Rachel Getting Married is an oddly joyous look at addiction recovery centered on a joyously odd wedding. In other words, it’s the perfect blend of acidic humor and dramatic empathy at which director Jonathan Demme so often excels.

After a detour of documentaries and remakes (the eerily freaky-deaky The Manchurian Candidate), Demme delivers his most deeply felt film since Philadelphia.

Its personal-bubble drama hits heights late-period Robert Altman could only have hoped to scale. The wedding’s musical multiculturalism is an intoxicating aesthetic rather than an indulgent bore. And it contains three of 2008’s best performances — all of which are towering examples of how small-scale minutiae surpass grand gestures.

The 12-step structure isn’t suited to someone who likes taking stairs two at a time. Kym (Anne Hathaway) is kicking most of her chemical vices in rehab, but the hardest is the endorphin rush of attention her addiction brings. To make matters worse, Kym’s testing her rehabbed personality in the worst possible social lab.

She’s headed to her family’s home on the eve of her older sister Rachel’s (Rosemarie DeWitt) marriage to Sidney (Tunde Adebimpe, lead singer for TV on the Radio).

Rachel has long been supportive of Kym’s struggles, even as she resents the comparative spotlight shone on her by their overprotective father, Paul (Bill Irwin). All three share the burden of a distant relationship with Abby (Debra Winger), the girls’ mother and Paul’s ex-wife, and a tragedy in the family’s past.

Rachel avoids the cheap-fraud cynicism of the similarly set-up Margot at the Wedding. Instead, the script by Jenny Lumet (daughter of Sidney) forces its characters, and the audience, to confront these avoidance strategies toward concrete family issues with no easy outs or answers.

Hathaway, DeWitt, Irwin, and, to a lesser extent, Winger all make these wounds well up and freely flow. Playing characters that attempt to cauterize with conversation and understanding, Adebimpe, Anna Deavere Smith (as Paul’s new wife, Carol) and Mather Zickel (as best man and fellow recovering addict Kieran) also excel.

This ensemble creates a feeling of family and fracture that endows Rachel with a real sense of recovery’s fragility and fury — not teary clichés or last-minute reveals.

A rehearsal dinner is so uncannily natural that, were it not for the famous faces, you’d swear it was the home video that Declan Quinn’s rapturously involving cinematography makes it appear to be.
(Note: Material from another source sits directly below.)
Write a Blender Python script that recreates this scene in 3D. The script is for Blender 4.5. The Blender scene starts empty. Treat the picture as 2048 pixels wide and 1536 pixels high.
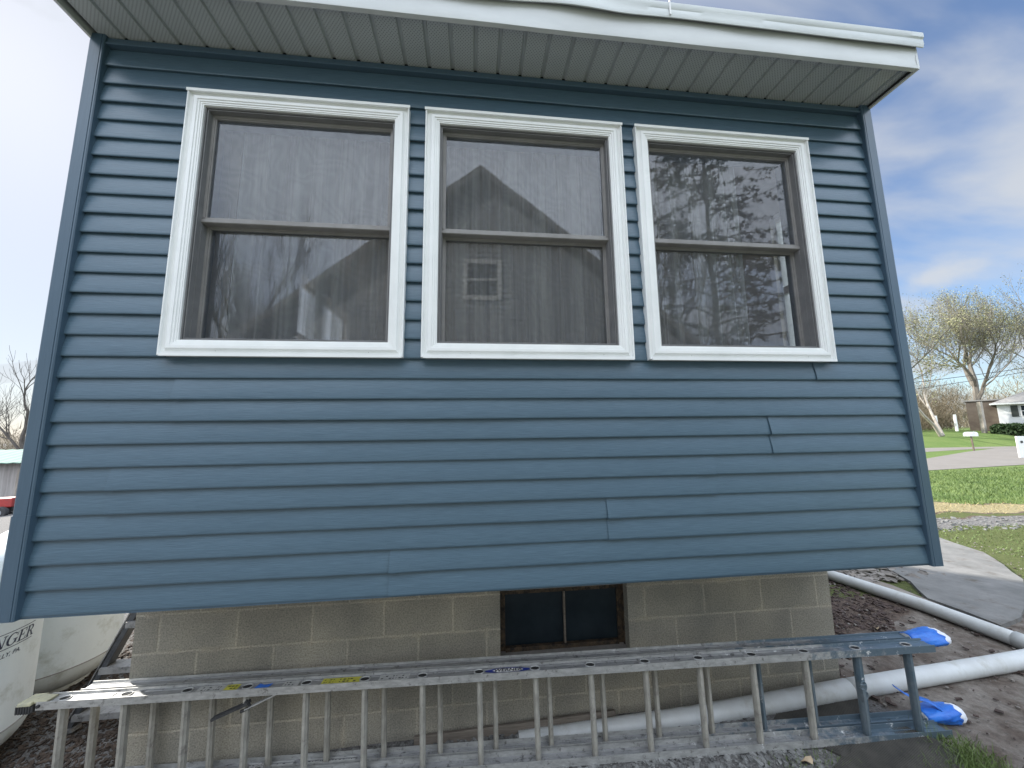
import bpy, math, random
import numpy as np
from mathutils import Vector, Matrix

random.seed(7); rng = np.random.default_rng(11)
scene = bpy.context.scene
R = math.radians

# ------------------------------------------------------------ camera
F_PX = 727.542461
yaw, pit, rol = 0.108598218, 0.132961439, -0.013176988
fw = Vector((math.sin(yaw)*math.cos(pit), math.cos(yaw)*math.cos(pit), math.sin(pit)))
rt = fw.cross(Vector((0, 0, 1))).normalized(); up = rt.cross(fw)
r2 = rt*math.cos(rol) + up*math.sin(rol); u2 = -rt*math.sin(rol) + up*math.cos(rol)
CAM = Vector((1.87944683, -1.84474057, 0.741648050))
cd = bpy.data.cameras.new('camera'); cam = bpy.data.objects.new('camera', cd)
scene.collection.objects.link(cam)
cd.sensor_width = 36; cd.lens = F_PX/2048*36; cd.clip_start = 0.05; cd.clip_end = 2000
cam.matrix_world = Matrix(((r2.x, u2.x, -fw.x, CAM.x), (r2.y, u2.y, -fw.y, CAM.y), (r2.z, u2.z, -fw.z, CAM.z), (0, 0, 0, 1)))
scene.camera = cam

# ------------------------------------------------------------ light and exposure
SUN_DIR = Vector((-0.80, 0.60, 0.0)).normalized(); SUN_EL = R(34)
S = Vector((SUN_DIR.x*math.cos(SUN_EL), SUN_DIR.y*math.cos(SUN_EL), math.sin(SUN_EL)))
sd = bpy.data.lights.new('sun', 'SUN'); so = bpy.data.objects.new('sun', sd); scene.collection.objects.link(so)
sd.energy = 3.3; sd.angle = R(2.0); sd.color = (1, 0.95, 0.87)
so.rotation_euler = (-S).to_track_quat('-Z', 'Y').to_euler(); so.location = (-8, 6, 12)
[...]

Also in this scene, watching Kym take the first real step toward emotional amends and restitution — masking it underneath cutting satirical humor — it’s clear that Hathaway is letting her usually chipper guard down for a career-best performance.

She’s matched scene for scene by De Witt, a roiling boil of conflicting emotions toward her sister’s health and the desire to have one memorable moment to herself. And Irwin, a stage veteran, conveys paternal pride and, eventually, deflation even in a scene of competitive dishwasher loading — ending the scene with a killer reaction.

Each is worthy of Oscar consideration, but it’s Winger, after a four-year absence from films, getting the biggest buzz. Hers is a performance akin to Ruby Dee from American Gangsterpalpably emotional, but brief and showy right down to a slap.

Rachel Getting Married sounds like a downer, but it culminates in a dreamily exuberant wedding-and-reception scene. By examining the slow and incomplete, but true, power of pure rehabilitative strength and forgiveness, Rachel Getting Married is one of the very best films of 2008.